TASK DIRECTIONS
Below are the records; pull every line that includes "pixels".

INFORMATION SUPPLIED
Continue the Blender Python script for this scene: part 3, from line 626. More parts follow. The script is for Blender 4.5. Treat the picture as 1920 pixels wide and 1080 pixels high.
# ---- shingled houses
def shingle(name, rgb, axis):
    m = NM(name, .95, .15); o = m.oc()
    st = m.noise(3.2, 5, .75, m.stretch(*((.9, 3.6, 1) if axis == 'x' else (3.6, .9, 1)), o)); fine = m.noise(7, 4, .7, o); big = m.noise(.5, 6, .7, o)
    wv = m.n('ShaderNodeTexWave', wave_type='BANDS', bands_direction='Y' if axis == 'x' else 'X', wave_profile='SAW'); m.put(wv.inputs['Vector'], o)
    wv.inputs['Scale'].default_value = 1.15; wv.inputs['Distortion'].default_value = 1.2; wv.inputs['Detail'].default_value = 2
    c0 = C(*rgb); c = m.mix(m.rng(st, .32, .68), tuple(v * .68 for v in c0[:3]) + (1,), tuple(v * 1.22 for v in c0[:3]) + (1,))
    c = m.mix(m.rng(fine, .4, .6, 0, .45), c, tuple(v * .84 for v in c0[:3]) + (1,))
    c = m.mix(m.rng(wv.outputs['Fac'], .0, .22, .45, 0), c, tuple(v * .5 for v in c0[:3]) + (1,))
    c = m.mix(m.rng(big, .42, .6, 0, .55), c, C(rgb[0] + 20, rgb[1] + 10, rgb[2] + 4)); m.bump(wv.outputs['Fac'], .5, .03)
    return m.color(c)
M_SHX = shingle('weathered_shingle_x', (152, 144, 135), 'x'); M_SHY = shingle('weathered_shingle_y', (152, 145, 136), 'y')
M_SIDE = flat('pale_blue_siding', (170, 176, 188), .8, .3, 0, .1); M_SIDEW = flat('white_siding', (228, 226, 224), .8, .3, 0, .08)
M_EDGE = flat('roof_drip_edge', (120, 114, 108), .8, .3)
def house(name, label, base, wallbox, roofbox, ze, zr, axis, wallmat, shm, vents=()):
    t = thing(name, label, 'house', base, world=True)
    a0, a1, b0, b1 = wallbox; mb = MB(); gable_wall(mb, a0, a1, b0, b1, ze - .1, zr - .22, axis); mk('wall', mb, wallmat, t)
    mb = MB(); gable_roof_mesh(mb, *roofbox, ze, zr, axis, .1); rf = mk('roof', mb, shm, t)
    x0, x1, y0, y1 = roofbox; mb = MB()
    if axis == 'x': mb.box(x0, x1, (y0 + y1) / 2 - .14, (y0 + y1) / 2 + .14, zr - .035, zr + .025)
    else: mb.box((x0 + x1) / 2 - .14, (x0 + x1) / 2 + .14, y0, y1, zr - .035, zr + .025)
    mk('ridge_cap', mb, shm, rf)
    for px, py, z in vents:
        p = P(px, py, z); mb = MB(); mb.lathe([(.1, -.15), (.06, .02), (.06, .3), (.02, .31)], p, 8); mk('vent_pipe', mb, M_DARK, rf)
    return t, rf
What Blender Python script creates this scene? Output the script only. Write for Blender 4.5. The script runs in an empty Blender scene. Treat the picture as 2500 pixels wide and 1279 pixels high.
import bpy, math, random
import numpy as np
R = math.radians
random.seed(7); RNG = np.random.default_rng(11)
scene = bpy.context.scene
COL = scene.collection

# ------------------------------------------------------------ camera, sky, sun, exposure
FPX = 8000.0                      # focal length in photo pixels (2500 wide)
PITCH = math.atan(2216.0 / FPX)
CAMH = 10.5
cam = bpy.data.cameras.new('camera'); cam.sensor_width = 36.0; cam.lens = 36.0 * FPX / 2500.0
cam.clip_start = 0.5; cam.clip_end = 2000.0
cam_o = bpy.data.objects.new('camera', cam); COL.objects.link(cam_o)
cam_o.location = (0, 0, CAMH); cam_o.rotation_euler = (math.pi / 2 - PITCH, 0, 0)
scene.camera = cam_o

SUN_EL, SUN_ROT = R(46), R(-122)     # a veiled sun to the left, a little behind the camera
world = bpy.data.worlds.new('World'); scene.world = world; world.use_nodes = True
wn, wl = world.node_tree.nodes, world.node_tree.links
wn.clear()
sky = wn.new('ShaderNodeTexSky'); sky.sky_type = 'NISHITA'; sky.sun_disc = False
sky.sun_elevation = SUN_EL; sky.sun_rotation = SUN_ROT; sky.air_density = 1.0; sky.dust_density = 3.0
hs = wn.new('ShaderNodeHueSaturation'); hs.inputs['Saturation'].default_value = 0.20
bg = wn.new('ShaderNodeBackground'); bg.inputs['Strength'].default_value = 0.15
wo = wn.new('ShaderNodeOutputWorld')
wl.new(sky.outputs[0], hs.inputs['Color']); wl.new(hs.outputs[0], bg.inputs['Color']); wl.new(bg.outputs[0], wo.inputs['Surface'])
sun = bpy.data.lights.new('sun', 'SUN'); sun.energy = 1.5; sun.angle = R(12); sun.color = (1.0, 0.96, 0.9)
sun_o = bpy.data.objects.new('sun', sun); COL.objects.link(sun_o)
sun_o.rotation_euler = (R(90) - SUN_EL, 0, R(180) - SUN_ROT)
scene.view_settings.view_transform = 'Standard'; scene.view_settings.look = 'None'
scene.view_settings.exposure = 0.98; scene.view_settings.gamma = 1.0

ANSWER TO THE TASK
Continue the Blender Python script for this scene: part 3, from line 626. More parts follow. The script is for Blender 4.5. Treat the picture as 1920 pixels wide and 1080 pixels high.
What Blender Python script creates this scene? Output the script only. Write for Blender 4.5. The script runs in an empty Blender scene. Treat the picture as 2500 pixels wide and 1279 pixels high.
FPX = 8000.0                      # focal length in photo pixels (2500 wide)